For several weeks the side of my fridge was a blank white slate. No plan, no specific goal, no race. No focus. I took a stab at weight training, trudging early to the gym. Splashed around in the neighborhood pool a few times. Ran, some.
But without a sense of direction or a specific goal I’ve found it difficult to follow a routine, to regain the self-discipline required to wake up early and push myself to my limit. My pace slowed tremendously, and I before I knew it I accepted this as normal. I’m just slow, I conceded. I can’t do any better than this.
This is all I have, all I am, all there is.
Often when I sense self-defeat creeping in, I try to fix it on my own. Surely I can pull myself out, change direction, self-motivate, self-charge, self-something. But that’s not how it always works. Life is not self-contained.
On Tuesday morning two friends and I went out to the local high school track to do speed work. It wasn’t my idea. I hadn’t done speed work on a track since summer 2010. When I moved to San Antonio, a strange place where I didn’t yet know the lay of the land, I joined a gym and began speed work on a treadmill.
You know how it is. Once you get into the habit of doing something one way, you forget that there might be other—better—ways to do it. And sometimes you get bored, distracted, overwhelmed with other things and don’t do it at all.
Sometimes, it takes a friend to alter your environment such that you can change your sense of self.
I was nervous when my friend suggested speed work on the track, but at the same time excited. Relieved that here was someone who could show me a new way, someone who knew what she was doing. Someone to motivate me out of bed.
She set the day’s plan. A ladder, starting with a magic mile to see where we each are at the beginning of summer, then progressively shorter sprints with a progressively faster pace.
In theory, I said. Faster as we go shorter, in theory.
If I gave a mile my all, whatever that looked like, I didn’t think I could run faster as the distance decreased. I didn’t even know what “my all” meant. I was used to treadmills, where I thought I was running as fast as I could because there was no “cheating,” no slowing down. Plus it had been a while since I’d done sprints even there. And I was slower. Out of practice.

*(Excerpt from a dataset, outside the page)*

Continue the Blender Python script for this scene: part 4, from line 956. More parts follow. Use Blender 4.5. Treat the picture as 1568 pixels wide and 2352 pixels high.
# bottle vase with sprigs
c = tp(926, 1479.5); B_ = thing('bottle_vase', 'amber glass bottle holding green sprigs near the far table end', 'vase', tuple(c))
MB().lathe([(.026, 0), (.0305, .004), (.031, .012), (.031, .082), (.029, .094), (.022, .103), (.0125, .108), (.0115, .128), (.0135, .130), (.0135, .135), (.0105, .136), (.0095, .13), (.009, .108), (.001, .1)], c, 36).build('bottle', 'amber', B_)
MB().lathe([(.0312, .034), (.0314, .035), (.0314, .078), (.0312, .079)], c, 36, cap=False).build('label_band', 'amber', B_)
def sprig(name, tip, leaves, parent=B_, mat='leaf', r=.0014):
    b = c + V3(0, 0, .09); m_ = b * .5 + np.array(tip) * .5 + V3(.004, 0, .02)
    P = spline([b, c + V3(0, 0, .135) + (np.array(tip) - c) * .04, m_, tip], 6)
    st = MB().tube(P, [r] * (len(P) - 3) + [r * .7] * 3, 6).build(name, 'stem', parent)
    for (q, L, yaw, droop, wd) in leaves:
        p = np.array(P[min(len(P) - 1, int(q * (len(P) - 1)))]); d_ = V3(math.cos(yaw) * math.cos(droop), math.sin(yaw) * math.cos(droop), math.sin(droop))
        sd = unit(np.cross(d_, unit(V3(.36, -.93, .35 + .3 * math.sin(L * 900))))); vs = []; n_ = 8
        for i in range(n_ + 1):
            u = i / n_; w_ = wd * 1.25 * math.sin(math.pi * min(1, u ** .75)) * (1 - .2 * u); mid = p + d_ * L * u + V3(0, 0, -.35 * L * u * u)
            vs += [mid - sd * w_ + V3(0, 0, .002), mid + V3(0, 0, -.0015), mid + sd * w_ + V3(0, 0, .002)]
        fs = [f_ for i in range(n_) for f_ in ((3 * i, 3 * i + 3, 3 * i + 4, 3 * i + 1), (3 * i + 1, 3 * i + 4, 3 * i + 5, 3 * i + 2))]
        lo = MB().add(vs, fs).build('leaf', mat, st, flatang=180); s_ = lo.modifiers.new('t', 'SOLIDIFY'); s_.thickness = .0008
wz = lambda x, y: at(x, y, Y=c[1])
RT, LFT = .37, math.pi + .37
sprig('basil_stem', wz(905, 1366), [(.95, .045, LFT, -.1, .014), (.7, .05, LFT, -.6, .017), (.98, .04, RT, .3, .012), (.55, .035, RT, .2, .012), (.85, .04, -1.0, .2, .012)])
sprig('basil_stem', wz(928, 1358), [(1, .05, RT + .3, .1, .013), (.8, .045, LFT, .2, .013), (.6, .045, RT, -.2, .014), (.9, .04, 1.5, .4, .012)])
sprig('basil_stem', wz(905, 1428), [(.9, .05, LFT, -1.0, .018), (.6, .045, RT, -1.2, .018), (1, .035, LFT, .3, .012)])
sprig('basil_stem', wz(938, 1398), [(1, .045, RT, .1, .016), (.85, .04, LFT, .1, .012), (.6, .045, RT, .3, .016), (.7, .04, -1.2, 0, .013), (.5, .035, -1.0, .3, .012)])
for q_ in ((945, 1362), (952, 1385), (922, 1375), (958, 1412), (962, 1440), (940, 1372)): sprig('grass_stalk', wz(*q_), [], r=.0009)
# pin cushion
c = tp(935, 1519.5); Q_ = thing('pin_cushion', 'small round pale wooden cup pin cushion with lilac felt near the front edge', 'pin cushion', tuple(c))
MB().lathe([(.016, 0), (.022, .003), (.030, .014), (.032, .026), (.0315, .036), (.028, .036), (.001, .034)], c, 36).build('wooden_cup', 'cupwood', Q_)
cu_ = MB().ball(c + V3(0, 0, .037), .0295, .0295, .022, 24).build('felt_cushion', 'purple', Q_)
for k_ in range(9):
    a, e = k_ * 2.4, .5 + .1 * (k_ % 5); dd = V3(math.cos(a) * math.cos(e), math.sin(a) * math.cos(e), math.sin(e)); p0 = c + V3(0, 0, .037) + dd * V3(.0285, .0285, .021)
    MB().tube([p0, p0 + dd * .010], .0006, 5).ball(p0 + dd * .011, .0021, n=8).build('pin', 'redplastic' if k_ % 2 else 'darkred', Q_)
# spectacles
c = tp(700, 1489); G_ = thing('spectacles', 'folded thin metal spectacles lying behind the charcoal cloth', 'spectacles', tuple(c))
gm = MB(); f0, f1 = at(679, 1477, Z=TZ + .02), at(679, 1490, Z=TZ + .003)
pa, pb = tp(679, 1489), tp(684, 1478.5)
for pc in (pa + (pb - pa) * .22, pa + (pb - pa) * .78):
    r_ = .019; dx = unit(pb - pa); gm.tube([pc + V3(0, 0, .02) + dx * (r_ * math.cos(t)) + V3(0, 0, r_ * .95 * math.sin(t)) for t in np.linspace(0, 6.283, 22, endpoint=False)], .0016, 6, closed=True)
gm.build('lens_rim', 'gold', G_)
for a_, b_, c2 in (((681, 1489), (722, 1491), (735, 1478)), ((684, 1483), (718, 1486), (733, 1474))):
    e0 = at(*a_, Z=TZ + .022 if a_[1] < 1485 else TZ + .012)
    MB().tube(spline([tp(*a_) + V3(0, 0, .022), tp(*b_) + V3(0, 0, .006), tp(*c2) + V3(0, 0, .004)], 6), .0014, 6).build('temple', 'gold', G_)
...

You lose so much so fast when you lay off running for a while, I thought.
But when she said “go,” I went, Tigger’s theme song bouncing through my head as I sped along the springy, flat track, focused on nothing but my form, my breath, and the next five feet in front of me.
I was stunned. This couldn’t be me. Couldn’t be my legs, my body, my breath pushing me along.
In amazement, I ran again, a 1,200, focusing on each stride, my pace a little faster than my mile.
I ran again, 800, faster and more focused, so that by the time we ran a 400 I felt like I was flying.
No matter that my legs turned to Jell-O from the kneecaps down and knotted braids from the kneecaps up. No matter that when I stopped my stomach clenched like a fist and nearly punched its way up through my throat. I was elated, stunned, spent.
I walked away from the track rethinking not only my running, but my writing, my work, every area of my life. I’m not what I thought I was. I’m more. And I wouldn’t have known if I hadn’t been shown a new environment, a new plan, a different approach on which to focus.